On August 17, 2017, all of our Christmases came at once.
It was exactly what we had dreamed of. The gravitational wave signal was loud and clear in the two LIGO detectors in the US, but very weak in the European Virgo detector because of its orientation.
The non-detection by Virgo told us roughly where to look in the sky. The Fermi gamma ray observatory out in space detected a burst of gamma rays 1.7 seconds later, coming from the same region of sky. A few hours later the Swope telescope in Chile detected the fading glow of a vast explosion, in that same region, at the edge of a known galaxy, 130 million light years away.
Before long 100 telescopes across the southern hemisphere were watching it. The colours in the light indicated the presence of heavy elements like gold and platinum.
The future
We called this the birth of multi-messenger astronomy: the gravity wave messenger and the electromagnetic messenger worked in unison. This discovery was a stupendous example of scientific prediction. It confirmed Einstein’s 102 year-old prediction that gravity waves travel at the speed of light, and Piran’s 28 year-old prediction that gamma ray bursts were the signature of colliding neutron stars, and that gold and platinum were formed in this explosion.
Think about this: that gold on your finger is a fossil from the collision of two neutron stars.
From these recent discoveries we can predict what lies ahead. As sensitivity improves, we’ll exponentially increase our reach into the universe. Increase the sensitivity by two and you’re reaching into a volume 23 times larger, which means eight times as many signals.
In the next few years the world’s existing three detectors, plus two more under construction in Japan and India, should be tuning in to the sounds of hundreds of black hole and neutron stars collisions every year.
More detectors will help to pinpoint the source of the signals, but the biggest pay-off comes from increasing sensitivity. Just a four-fold increase in sensitivity would expand our horizon to more than half of the visible universe.

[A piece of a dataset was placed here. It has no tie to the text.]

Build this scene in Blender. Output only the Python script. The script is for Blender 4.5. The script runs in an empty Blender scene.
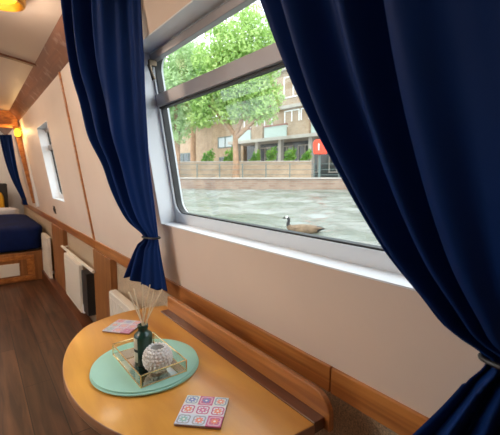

A 10-fold improvement would give us the whole universe! Detectors with this capability have been suggested for Australia, China, Europe and the USA.
The legacy of Einstein, the recent Nobel Prize winners and the huge international LIGO and Virgo team, will be the ability to listen to the symphony of the universe. It will be in a minor key because the truth is that our universe is winding down as black holes form, grow and gobble up each other.

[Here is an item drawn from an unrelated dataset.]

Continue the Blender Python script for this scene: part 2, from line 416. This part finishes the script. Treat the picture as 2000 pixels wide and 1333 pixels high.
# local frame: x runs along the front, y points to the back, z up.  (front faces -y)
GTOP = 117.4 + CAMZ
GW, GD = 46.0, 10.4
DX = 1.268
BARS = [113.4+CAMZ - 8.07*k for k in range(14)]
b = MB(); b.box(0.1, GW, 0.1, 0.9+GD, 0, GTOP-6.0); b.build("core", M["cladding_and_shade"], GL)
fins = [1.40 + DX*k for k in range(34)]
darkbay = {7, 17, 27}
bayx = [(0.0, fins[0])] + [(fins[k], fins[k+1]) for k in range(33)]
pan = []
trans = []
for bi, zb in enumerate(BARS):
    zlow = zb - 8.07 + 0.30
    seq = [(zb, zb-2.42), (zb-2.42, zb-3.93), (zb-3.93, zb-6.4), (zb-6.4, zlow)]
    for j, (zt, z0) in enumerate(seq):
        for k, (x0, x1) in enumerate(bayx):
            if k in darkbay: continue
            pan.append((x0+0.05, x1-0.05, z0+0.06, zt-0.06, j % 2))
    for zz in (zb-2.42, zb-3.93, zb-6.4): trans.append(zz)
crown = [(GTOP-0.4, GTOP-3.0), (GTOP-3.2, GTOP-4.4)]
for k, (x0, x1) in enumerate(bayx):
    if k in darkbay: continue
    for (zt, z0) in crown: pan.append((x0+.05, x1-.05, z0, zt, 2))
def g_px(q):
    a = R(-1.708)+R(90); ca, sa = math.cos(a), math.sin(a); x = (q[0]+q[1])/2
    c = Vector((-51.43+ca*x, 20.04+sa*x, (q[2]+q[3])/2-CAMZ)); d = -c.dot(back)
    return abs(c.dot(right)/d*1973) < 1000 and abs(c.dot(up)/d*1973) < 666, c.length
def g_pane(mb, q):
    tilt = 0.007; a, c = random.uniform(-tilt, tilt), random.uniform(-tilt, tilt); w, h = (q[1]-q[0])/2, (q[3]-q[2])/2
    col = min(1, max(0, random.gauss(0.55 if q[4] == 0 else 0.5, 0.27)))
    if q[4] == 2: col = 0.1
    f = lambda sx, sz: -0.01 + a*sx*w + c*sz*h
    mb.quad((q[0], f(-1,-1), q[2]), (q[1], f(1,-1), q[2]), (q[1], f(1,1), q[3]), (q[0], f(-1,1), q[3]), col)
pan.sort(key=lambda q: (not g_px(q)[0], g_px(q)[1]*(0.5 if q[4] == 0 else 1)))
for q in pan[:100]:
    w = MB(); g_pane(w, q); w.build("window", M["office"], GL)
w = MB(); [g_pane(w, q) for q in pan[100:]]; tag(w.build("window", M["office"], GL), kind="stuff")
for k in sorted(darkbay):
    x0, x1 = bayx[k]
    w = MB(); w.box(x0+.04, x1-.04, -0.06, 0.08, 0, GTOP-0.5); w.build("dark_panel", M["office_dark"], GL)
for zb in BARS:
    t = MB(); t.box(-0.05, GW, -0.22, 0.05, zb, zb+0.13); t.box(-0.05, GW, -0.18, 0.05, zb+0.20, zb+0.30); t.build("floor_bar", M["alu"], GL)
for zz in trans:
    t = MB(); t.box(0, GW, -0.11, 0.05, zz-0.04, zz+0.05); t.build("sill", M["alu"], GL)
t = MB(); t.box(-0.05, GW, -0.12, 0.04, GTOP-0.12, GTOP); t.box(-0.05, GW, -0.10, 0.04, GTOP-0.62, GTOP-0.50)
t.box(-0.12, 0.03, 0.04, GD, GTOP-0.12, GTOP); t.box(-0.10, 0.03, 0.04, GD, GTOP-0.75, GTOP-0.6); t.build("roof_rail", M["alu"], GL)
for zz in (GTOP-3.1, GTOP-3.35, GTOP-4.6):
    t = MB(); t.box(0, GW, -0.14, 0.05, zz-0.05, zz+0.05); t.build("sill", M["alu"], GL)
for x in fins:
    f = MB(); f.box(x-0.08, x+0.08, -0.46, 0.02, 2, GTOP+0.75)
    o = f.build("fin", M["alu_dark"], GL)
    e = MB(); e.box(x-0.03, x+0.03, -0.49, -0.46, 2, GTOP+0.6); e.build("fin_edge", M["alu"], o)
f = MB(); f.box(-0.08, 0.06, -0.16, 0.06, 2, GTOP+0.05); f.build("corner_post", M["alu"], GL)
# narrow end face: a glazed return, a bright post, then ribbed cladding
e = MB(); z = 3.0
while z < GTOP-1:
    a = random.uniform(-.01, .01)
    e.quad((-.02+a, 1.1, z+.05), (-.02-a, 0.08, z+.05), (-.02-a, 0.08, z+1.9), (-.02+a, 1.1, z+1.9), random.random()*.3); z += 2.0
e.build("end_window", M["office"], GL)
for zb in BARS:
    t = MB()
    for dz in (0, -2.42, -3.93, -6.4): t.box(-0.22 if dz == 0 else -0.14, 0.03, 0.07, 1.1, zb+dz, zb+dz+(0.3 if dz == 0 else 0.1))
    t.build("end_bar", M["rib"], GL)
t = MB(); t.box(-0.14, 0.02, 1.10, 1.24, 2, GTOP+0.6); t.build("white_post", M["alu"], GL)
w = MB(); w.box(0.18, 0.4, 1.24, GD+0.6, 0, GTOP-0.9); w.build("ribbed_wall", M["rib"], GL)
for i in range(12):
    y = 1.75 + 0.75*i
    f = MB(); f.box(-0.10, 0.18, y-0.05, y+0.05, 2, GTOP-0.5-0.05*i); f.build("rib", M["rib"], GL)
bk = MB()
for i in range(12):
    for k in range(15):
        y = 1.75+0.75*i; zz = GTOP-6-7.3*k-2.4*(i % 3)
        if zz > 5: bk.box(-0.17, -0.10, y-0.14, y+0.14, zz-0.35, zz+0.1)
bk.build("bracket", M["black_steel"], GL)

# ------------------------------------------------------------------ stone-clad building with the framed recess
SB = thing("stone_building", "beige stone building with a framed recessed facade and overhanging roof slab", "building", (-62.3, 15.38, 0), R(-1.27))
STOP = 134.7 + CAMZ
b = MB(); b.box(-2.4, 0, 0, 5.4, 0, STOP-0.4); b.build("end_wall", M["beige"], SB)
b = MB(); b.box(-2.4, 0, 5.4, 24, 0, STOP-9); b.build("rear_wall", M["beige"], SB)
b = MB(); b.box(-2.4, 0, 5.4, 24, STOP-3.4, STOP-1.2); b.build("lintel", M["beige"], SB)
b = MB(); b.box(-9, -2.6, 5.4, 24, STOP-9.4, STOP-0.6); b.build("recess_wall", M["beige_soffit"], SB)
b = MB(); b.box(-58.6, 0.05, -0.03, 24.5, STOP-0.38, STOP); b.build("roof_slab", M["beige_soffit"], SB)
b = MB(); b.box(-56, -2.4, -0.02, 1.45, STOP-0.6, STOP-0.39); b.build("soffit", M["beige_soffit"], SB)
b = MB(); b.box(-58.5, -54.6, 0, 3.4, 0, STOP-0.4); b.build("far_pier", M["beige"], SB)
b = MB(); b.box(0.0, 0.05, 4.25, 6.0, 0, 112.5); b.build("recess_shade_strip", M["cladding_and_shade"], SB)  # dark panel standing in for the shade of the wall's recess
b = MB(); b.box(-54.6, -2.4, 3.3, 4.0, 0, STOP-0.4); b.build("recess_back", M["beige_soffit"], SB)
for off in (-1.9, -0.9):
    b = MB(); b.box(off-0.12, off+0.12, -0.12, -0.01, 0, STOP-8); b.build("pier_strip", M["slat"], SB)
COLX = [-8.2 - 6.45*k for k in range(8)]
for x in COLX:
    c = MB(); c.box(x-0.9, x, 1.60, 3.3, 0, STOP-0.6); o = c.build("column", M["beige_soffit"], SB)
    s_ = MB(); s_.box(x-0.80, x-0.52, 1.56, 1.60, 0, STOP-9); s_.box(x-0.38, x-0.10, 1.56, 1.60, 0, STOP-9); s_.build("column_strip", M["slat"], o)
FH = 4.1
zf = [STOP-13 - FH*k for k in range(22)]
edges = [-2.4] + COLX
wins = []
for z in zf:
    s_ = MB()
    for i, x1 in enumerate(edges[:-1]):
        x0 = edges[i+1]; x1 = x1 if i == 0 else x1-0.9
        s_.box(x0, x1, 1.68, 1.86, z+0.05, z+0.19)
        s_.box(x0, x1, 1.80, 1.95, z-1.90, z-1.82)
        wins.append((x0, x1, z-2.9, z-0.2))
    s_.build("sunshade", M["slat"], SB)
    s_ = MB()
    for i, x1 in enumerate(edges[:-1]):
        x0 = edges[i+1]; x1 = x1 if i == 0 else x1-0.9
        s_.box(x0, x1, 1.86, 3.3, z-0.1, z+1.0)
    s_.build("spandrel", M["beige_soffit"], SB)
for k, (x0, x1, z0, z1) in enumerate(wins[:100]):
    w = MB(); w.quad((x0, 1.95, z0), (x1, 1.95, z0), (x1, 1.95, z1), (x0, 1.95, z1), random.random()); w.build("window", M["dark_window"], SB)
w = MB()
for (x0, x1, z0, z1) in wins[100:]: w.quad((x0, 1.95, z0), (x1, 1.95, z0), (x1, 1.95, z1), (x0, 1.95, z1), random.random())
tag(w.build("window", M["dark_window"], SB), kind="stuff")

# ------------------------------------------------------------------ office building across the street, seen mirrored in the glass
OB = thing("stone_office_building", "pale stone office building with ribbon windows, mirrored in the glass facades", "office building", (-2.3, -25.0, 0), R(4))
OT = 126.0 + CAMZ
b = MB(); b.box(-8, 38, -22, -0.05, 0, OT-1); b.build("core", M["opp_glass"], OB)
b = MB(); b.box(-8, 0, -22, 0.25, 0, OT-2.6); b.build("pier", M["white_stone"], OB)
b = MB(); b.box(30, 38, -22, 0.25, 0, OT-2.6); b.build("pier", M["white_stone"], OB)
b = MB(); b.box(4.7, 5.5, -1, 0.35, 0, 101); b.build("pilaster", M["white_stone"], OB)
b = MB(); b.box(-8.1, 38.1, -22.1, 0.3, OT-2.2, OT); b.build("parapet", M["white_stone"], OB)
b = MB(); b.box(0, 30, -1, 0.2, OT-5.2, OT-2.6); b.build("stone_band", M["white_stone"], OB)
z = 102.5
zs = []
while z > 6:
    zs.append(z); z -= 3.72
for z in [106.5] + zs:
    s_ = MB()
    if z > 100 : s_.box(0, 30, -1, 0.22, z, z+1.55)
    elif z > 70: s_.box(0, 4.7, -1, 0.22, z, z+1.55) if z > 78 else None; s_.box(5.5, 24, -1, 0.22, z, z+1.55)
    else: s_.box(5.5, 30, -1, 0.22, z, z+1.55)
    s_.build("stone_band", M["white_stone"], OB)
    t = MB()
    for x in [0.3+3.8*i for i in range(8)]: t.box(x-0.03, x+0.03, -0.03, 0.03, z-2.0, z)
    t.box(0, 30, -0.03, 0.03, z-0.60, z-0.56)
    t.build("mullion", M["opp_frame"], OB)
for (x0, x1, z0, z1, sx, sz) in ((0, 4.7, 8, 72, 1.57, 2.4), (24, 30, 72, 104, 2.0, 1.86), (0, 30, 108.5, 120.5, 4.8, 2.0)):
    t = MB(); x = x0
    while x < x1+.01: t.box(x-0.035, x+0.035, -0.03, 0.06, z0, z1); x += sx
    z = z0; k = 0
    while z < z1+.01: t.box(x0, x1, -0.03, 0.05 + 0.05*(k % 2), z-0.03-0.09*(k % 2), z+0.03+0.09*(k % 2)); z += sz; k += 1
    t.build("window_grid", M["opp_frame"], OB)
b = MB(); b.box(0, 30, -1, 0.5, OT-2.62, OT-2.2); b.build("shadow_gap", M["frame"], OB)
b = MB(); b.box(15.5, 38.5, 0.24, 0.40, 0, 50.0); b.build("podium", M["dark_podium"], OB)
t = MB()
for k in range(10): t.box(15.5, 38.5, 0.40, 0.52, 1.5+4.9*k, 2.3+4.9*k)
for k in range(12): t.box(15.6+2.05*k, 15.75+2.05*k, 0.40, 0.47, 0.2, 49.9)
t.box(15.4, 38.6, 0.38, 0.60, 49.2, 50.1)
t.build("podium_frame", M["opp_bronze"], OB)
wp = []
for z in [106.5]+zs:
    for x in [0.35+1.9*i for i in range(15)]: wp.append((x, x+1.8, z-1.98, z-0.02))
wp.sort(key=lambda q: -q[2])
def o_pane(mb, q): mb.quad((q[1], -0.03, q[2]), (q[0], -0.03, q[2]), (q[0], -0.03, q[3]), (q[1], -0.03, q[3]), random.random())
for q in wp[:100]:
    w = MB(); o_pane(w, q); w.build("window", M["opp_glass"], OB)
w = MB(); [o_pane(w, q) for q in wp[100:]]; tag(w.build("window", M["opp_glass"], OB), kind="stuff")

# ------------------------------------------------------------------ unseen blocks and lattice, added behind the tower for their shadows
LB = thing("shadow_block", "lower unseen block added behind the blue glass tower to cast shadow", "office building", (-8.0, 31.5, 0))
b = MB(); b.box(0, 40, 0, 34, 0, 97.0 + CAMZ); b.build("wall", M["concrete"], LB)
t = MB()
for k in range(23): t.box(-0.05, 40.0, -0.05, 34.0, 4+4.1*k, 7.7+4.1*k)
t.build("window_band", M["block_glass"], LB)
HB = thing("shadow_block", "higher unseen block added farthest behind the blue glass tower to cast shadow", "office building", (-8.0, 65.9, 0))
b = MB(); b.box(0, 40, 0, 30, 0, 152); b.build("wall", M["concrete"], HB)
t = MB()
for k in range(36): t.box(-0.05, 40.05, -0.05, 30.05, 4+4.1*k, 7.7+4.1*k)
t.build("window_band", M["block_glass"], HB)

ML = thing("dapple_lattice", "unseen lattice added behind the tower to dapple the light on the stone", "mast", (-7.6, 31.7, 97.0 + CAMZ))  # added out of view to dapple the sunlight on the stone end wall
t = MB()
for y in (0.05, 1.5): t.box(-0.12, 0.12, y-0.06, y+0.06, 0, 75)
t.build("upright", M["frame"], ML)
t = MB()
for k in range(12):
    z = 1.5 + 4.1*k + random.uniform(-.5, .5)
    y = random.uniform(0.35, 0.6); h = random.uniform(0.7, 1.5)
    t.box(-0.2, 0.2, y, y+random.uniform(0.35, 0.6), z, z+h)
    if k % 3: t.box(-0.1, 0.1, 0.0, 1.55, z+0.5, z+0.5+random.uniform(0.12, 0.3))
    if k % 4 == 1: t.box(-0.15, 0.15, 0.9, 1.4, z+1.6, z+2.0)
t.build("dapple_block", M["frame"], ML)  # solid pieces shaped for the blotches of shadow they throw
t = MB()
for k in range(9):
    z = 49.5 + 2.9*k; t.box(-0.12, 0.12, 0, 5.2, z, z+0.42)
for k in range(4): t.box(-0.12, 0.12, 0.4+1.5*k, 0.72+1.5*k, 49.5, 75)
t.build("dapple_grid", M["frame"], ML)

But I can’t end on a melancholy note. Rather I want to sing in celebration of gravitational waves as humanity’s new set of ears. We are no longer deaf to the sounds of space. And we can be pretty certain that our cosmic ears will give us deeper understanding of the nature of space.
We are still groping to understand its microstructure and its reason for being. Is it a quantum foam inhabited by strings, or is it something else?